Jay Bunnell had spotted a really nice chocolate brown Fallow deer and managed to get up on it and put 2 rounds behind it's shoulder from about 40 yards and took his first animal ever on his first hunt. He had spent many minutes looking thru his binocs at a Corsican ram earlier in the day and opted to go for the fallow instead. But this was to change on the second day.

We were up early again the next morning, most of us a bit stiff from the many hikes up those long hills. Jay Bunnell spotted a really nice Corsican ram and his trigger finger had a mind of it's own. He added the Corsican to his list of critters and made it his second big game animal ever.

I had looked over several big hogs and hadn't found one quite as big as I wanted so I had taken no shots. As we got into the afternoon of the last day, I knew I needed to get serious here. We found out that some hogs had gotten into a huge corn field that was planted as silage for the deer and hogs and other animals on the place. They had apparently been in this corn field for some time. In fact the afternoon before one of the hunters had taken a 700 pound hog out of here. He had done nothing but eat and sleep for a year or two and was a monster. 

From one side of a high fence we could see the corn stalks move and hear the hogs grunting so we made our way around this huge area and went in thru a gate on the other side of the big field. The corn stalks were higher than our heads and like most silage fields the corn was planted extremely dense and thick, nothing like the evenly spaced rows and hills of corn that would be harvested for human use. Plus the weeds were also over our heads and between these and the cork stalks you couldn't see 3 feet in front of you. 

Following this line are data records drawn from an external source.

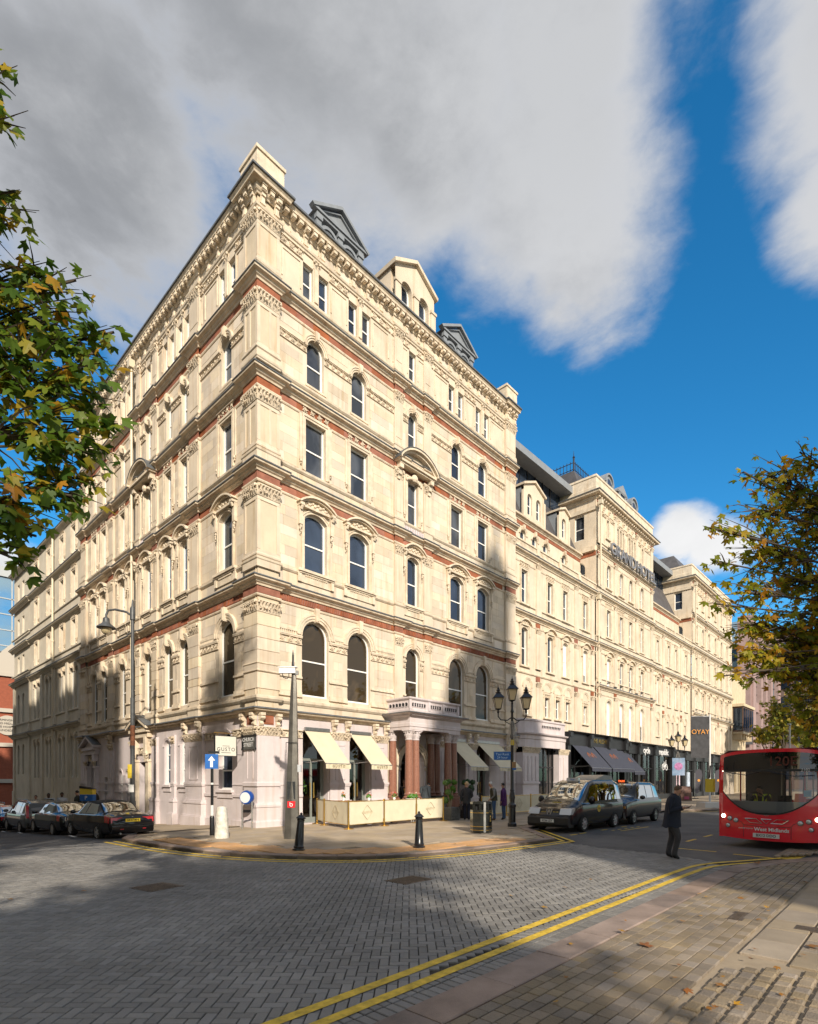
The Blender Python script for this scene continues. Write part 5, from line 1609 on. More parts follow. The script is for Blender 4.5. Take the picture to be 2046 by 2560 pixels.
# beyond the hotel on the main street
ob = thing('oriel_building', 'narrow stone building with a brown timber oriel bay past the hotel end', 'building', (69.7,.3,0))
OST = mat('honey_stone', (.58,.48,.33), .85, var=.1, streak=.4)
FO = Fac(ob, (-69.7+0,0), 0, 1)
mb = MB(); wall_strip(mb, 69.7, 77.5, 0, 16, [(71.5,.2,1.4,4.6,.7),(74.0,.2,1.4,4.6,.7),(76.2,.2,1.2,4.6,.6)]); mb.box(69.7,77.5,.5,9,0,16); mb.xf(Matrix.Translation((-69.7,0,0))); mb.build('wall', OST, ob)
b = MB(); b.box(.6,6.6,-1.2,0,8.1,11.4); b.build('oriel_bay', mat('brown_timber', (.10,.055,.035), .6), ob)
b = MB(); b.box(.4,6.8,-1.35,0,11.4,11.75); b.box(.5,6.7,-1.25,0,7.85,8.1)
for i in range(5): b.prism([(.7+1.35*i,7.1),(.7+1.35*i,7.85),(1.05+1.35*i,7.85),(1.05+1.35*i,7.1)], -1.0, 0)
b.build('corbel', OST, ob)
for i in range(5):
    b = MB(); b.add([(.8+1.15*i,-1.21,8.3),(1.75+1.15*i,-1.21,8.3),(1.75+1.15*i,-1.21,11.2),(.8+1.15*i,-1.21,11.2)], [(0,1,2,3)]); b.build('pane', PANE, ob)
b = MB(); b.add([(.595,-.1,8.3),(.595,-1.1,8.3),(.595,-1.1,11.2),(.595,-.1,11.2)], [(0,1,2,3)]); b.build('pane', PANE, ob)
PINK = mat('pink_granite_cladding', (.36,.25,.235), .5, var=.1)
pk = thing('pink_tower', 'pink granite office tower with tall strips of blue glass', 'tower', (88,2,0))
b = MB(); b.box(0,22,0,16,0,27); b.build('glass_wall', CURT, pk)
for x0, x1 in ((-.3,1.6),(5.4,6.6),(9,10.4),(13.4,15),(20,22.2)):
    b = MB(); b.box(x0,x1,-.7,.2,0,27.5); b.build('pier', PINK, pk)
for y0, y1 in ((-.4,1.4),(4.6,5.6),(9,10.6),(14,16)):
    b = MB(); b.box(-.7,.2,y0,y1,0,27.5); b.build('pier', PINK, pk)
for z in (0,4.5,8.6,12.8):
    b = MB(); b.box(-.35,22,-.35,16,z,z+1.5); b.build('spandrel', PINK, pk)
b = MB()
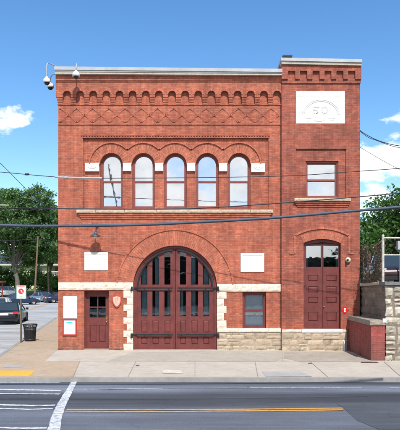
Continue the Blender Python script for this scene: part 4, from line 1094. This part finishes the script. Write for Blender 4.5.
def m_conc(name,c1,c2,joint=None,ys=None,sc=1.0):
    t=NT(name); p=t.pos()
    c=t.mix(t.ramp(t.noise(.9*sc,6,p,.65),[(.33,0),(.67,1)]),c1,c2)
    c=t.mix(1,c,t.ramp(t.noise(55,3,p,.7),[(.25,.85),(.75,1.15)]),'MULTIPLY')
    c=t.mix(1,c,t.ramp(t.noise(5,4,p,.7),[(.3,.9),(.7,1.08)]),'MULTIPLY')
    st_=t.ramp(t.noise(2.6,5,t.scale(p,.6,1.4,1),.65),[(.55,0),(.70,.5)]); c=t.mix(st_,c,tuple(x*.55 for x in c1))
    gum=t.ramp(t.noise(11,2,p,.4),[(.73,0),(.75,.45)]); c=t.mix(gum,c,tuple(x*.4 for x in c1))
    t.col(c); t.rough(.92); t.bump(t.noise(70,3,p),.25,.008); return t.m
CONC=m_conc('concrete_walk',(.49,.435,.355),(.42,.37,.295)); CONC2=m_conc('concrete_apron',(.37,.33,.27),(.31,.27,.21)); TAN=m_conc('exposed_aggregate',(.44,.335,.225),(.39,.29,.19)); KERB=m_conc('kerb_concrete',(.34,.325,.295),(.26,.25,.23))
GRS=NT('grass_ground'); p=GRS.pos(); c=GRS.mix(GRS.ramp(GRS.noise(.35,5,p),[(.35,0),(.65,1)]),(.07,.12,.03),(.13,.17,.05)); c=GRS.mix(1,c,GRS.ramp(GRS.noise(6,4,p,.7),[(.3,.7),(.7,1.25)]),'MULTIPLY'); GRS.col(c); GRS.rough(.95); GRASS=GRS.m
# base ground with gentle rise beyond the side street
m=MB(); ys=[-300,-60,0,40,56]+[58+5*i for i in range(1,14)]+[200,700]; xs=[-700,-200,-120,-60,-9,6,700]
vs=[(x,y,(-.135+ (hill(y) if x<0 else 0))) for y in ys for x in xs]; k=len(xs)
m.add(vs,[(j*k+i,j*k+i+1,(j+1)*k+i+1,(j+1)*k+i) for j in range(len(ys)-1) for i in range(k-1)],smooth=True); st(m.build('ground',GRASS))
m=MB(); m.sheet([(-90,-23.5),(90,-23.5),(90,-6.4),(-90,-6.4)],-.12); st(m.build('road',ROAD)); m=MB(); m.box(-90,90,-27,-23.5,-.3,0.0); st(m.build('pavement_far_side',CONC2)); m=MB(); m.sheet([(-140,-130),(140,-130),(90,-27),(-90,-27)],-.11); st(m.build('added_lot_far_side',PATCH))  # far lot is unseen, added so the panes reflect less green
kx=lambda y:-7.6-(y+1)*.165-.0*max(0,y-22)
side=[(-30,-6.2),(kx(-4)-.0-.5,-6.2),(kx(-3),-4.0)]+[(kx(y),y) for y in (-2,5,15,30,45,58)]+[(-10,61),(-10,70),(-90,70),(-90,59),(kx(50)-13,50),(kx(0)-13,0),(-24,-6.2)]
side=[(kx(-6.4)-13,-6.4),(kx(-5)-.2,-6.4)]+[(kx(y),y) for y in (-5,5,15,30,45,57)]+[(kx(57)+7,60),(kx(57)+40,60),(kx(57)+40,70),(-90,70),(-90,58),(kx(50)-13,50)]
m=MB(); m.sheet(side,-.116); st(m.build('side_road',ROADS))
# pavement slabs with kerb face
def raised(poly,name,mat,z=0.0,zb=-.13):
    n=len(poly); vs=[(a,b,zb) for a,b in poly]+[(a,b,z) for a,b in poly]
    m=MB(); m.add(vs,[tuple(n+i for i in range(n))]+[(i,(i+1)%n,n+(i+1)%n,n+i) for i in range(n)]); return st(m.build(name,mat))
kin=.16
raised([(-7.05,-6.4+kin),(60,-6.4+kin),(60,yf+.02),(6.4,yf+.02),(6.4,.0),(-5.6,.0),(-5.6,.25),(XP(58)-.0,.25),(XP(58),20),(kx(20)+kin,20),(kx(-4)+kin,-4.0),(kx(-5)+.35,-5.4),(-7.5,-6.1)],'pavement',CONC)
# kerbs
raised([(-7.0,-6.4),(60,-6.4),(60,-6.4+kin-.004),(-7.0,-6.4+kin-.004)],'kerb',KERB,.006)
m=MB(); rk=[(-7.0,-6.4),(-7.4,-6.28),(-7.56,-5.9),(kx(-5)+.12,-5.4),(kx(-4),-4.0)]+[(kx(y),y) for y in (5,20)]
ri=[(-7.0,-6.4+kin),(-7.32,-6.15),(-7.42,-5.85),(kx(-5)+.27,-5.4),(kx(-4)+kin,-4.0)]+[(kx(y)+kin-.004,y) for y in (5,20)]
n=len(rk); vs=[(a,b,.006) for a,b in rk]+[(a,b,.006) for a,b in ri]+[(a,b,-.13) for a,b in rk]
m.add(vs,[(i,i+1,n+i+1,n+i)[::-1] for i in range(n-1)]+[(i,2*n+i,2*n+i+1,i+1)[::-1] for i in range(n-1)]); st(m.build('kerb_side',KERB))
raised([(kx(20)+.0,20),(XP(58),20),(-5.7,58),(kx(57)+1.7,57),(kx(57),57)],'pavement_side',TAN)
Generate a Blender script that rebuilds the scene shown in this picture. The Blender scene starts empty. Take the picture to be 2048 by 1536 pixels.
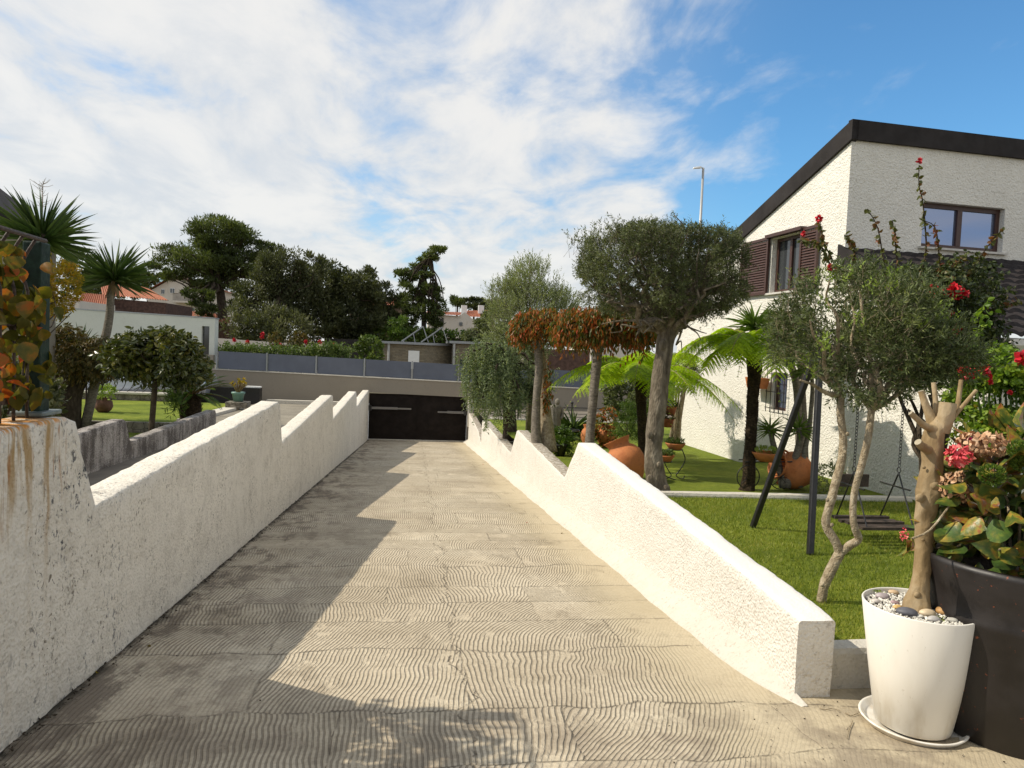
import bpy, math, random
import numpy as np
R_=math.radians
rnd=random.Random(7); rg=np.random.default_rng(11)
scene=bpy.context.scene
# ------------------------------------------------------------------ camera
FP=1420.;YAW=math.atan(195/FP);PIT=.05;ROL=.041;H=1.6
Fv=np.array([math.sin(YAW)*math.cos(PIT),math.cos(YAW)*math.cos(PIT),-math.sin(PIT)])
R0=np.array([math.cos(YAW),-math.sin(YAW),0.]);U0=np.cross(R0,Fv)
Rv=R0*math.cos(ROL)+U0*math.sin(ROL);Uv=-R0*math.sin(ROL)+U0*math.cos(ROL)
C0=np.array([0,0,H])
from mathutils import Matrix,Vector
cd=bpy.data.cameras.new('camera');cam=bpy.data.objects.new('camera',cd);scene.collection.objects.link(cam)
cd.sensor_width=36;cd.lens=FP/2048*36;cd.clip_start=.05;cd.clip_end=6000
cam.matrix_world=Matrix(((Rv[0],Uv[0],-Fv[0],0),(Rv[1],Uv[1],-Fv[1],0),(Rv[2],Uv[2],-Fv[2],H),(0,0,0,1)))
scene.camera=cam
scene.render.resolution_x=1024;scene.render.resolution_y=768
# ------------------------------------------------------------------ light
SUN=np.array([-1,.15,.95]);SUN=SUN/np.linalg.norm(SUN)
sd=bpy.data.lights.new('sun','SUN');sd.energy=4.5;sd.angle=R_(.6);sd.color=(1,.91,.76)
so=bpy.data.objects.new('sun',sd);scene.collection.objects.link(so)
so.rotation_euler=Vector(SUN).to_track_quat('Z','Y').to_euler()
vs=scene.view_settings;vs.view_transform='Standard';vs.look='None';vs.exposure=.0;vs.gamma=1;vs.use_curve_mapping=False
w=bpy.data.worlds.new('World');scene.world=w;w.use_nodes=True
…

I still hadn't taken anything yet and neither had Richard Bosch, one of our hunters from up here in Flagstaff so we decided to give the corn field a try. We could hear the hogs grunting and fighting all around us. Kase climbed up a tree so he could try to point us in the right direction. As we waded deeper into the corn the noises from the hogs got louder and were now spaced completely around us. 

I had my new 429 GNR revolver with me and wanted to use it on one of these big hogs. I crept thru this tangle one slow step at a time listening for the hogs and trying to tell whether the closest were in front or behind us. All of a sudden one burst out of the weeds in front of me, no more than 5 feet in front of me. I cocked the gun and put the red fiber optic front sight bead on what I thought was his head. As I pulled the trigger, all I got was a soft click. Looking at the gun I noticed some dry weeds had gotten down inside the hammer notch and it was wedged under the hammer. Yanking it out I looked up and the hog was still there. I again put the red bead on his head and pulled the trigger. This time I hit home but with a squeal he turned and ran. Now the hard part came, trying to find this wounded hog in all this underbrush. Thanks goodness he was hurt enough that he didn't go far. He was maybe 10 feet away from me broadside but the brush was so thick I couldn't really see whether he was facing left or right.

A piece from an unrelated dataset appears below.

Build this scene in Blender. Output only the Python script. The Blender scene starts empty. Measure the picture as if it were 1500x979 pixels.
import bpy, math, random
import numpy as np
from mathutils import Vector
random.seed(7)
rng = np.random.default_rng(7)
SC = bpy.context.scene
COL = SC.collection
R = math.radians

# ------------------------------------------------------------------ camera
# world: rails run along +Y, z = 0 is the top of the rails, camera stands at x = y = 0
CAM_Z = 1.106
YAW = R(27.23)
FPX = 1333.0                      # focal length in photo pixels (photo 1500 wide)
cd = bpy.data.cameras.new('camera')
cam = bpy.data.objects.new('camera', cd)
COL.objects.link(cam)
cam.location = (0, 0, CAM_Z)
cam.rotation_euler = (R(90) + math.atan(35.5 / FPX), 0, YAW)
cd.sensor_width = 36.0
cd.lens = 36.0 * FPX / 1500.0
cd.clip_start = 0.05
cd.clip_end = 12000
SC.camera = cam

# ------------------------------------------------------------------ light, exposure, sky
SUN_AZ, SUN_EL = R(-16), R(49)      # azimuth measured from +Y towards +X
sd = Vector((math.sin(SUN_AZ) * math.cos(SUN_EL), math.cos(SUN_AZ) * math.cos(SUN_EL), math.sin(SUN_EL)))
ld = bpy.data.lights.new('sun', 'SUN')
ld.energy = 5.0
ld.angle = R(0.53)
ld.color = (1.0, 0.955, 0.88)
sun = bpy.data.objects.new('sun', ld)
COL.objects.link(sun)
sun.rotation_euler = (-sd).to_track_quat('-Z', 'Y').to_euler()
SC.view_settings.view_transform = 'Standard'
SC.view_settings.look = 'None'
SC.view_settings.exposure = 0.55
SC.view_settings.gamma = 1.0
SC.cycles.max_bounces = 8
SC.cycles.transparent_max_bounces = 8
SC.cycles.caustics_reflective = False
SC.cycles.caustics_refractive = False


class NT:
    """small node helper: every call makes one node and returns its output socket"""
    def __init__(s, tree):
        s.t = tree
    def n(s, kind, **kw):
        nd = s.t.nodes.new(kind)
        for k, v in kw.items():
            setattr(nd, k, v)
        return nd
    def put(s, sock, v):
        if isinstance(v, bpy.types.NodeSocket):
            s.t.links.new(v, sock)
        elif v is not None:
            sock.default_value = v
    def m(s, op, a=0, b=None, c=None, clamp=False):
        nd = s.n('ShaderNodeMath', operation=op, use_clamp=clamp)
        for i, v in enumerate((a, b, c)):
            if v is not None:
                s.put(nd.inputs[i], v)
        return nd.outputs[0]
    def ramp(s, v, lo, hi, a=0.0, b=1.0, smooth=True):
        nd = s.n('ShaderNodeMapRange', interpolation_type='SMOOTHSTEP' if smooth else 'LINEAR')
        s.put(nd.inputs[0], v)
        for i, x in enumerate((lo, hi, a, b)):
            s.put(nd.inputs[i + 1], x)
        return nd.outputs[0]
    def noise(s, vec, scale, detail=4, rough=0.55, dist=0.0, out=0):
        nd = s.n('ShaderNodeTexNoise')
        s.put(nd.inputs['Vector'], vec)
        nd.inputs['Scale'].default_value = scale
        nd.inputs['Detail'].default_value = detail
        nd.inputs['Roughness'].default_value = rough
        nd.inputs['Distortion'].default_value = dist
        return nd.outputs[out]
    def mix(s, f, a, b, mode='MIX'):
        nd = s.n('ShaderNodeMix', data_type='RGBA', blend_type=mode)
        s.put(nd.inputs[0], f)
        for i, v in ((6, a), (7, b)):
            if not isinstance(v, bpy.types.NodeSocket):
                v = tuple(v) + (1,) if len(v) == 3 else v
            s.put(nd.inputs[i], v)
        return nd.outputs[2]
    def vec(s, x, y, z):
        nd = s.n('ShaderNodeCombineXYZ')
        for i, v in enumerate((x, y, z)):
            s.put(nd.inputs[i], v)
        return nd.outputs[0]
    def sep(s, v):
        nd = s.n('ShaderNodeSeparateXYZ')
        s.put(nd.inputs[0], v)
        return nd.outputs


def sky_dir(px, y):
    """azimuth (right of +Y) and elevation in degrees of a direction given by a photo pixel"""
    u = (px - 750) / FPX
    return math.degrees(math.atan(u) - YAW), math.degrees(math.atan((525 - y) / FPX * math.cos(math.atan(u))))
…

I eased to the side and tried to push the corn stalks to one side enough to tell which side I was shooting at. I still couldn't see so I decided to place the big 44 caliber slug in his midsection and at least keep him from running off. At the shot he turned and ran maybe five feet away from me but this time I could see red all over his side and head so I knew for sure this was my hog. I put the red bead front sight on his short ribs as he staggered away and let him have one more. This time he dropped like a rock. The 240 grain Nosler soft point had plowed thru the short ribs angling toward the off shoulder exiting just in front of the shoulder. 

Sean Harper was right behind me and we both stood still as possible as the squeal of my hog at the first shot had seemed to draw in several other pigs. They were now completely around us and many of them were within 10 feet of us grunting and snapping their jaws like the do when they are excited or mad. One even came up to within 5 feet of us and popped his jaws a few times before easing back into the corn stalks. The hogs finally eased back and let us get over to my hog. 

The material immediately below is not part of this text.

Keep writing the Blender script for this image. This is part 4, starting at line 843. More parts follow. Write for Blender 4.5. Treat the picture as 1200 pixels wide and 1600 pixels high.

All 3 of my shots had hit him, in fact the first had hit him in the head but a bit low for a brain shot. The other two were through and through shots and the hog was dead on his feet after the second shot. The hog was not as big as Kase's or Sean's but rangier with the grey bristles all over his face and chest. He had some decent cutters on him and I was more than satisfied. 

We marked the spot where he lay and I went over to where Jay Bunnell was trying to fight his way thru the extremely dense thicket. While doing so another bristly faced Russian hog decided to come up to us. We stood still but the hogs wasn't going to back off, so Jay shot him in the top of the head from a distance of maybe 5 feet.

As this hog hit the ground I heard Richard calling another hog some rather uncomplimentary names. Something about his mother if I remember correctly. I started pushing my way thru the heavy brush but Sean was already there helping out. Within a few minutes I heard another shot and Richard had another of these ugly Russian beasts down. For some strange reason almost every hog in the corn field was the rough bristly long nosed Russian type hog. But that's ok as that is what I like to hunt anyway. 

As we got back to the camp, the rest of the guys had all scored and none went away without something. The skinning shed and meat processing room would be busy well into the evening and beginning early the next morning too. My thanks go out to Bill Firman, Scott Boggs, Randy Barnett,John Ramsey Miller, Sean Harper, Jay Bunnell, Larry Fry, Greg Geiger, Richard Bosch, Doug J., Dave Manson, Dara Stringer, Todd Stringer, Rick Peltier, Scott Remzek, Mark Sherman, Clyde Moore, Joel (and I didn't catch his last name), and Kase. for helping make this hunt one of our best yet.

This was our first hunt at the Wilderness Hunting Lodge but it won't be our last.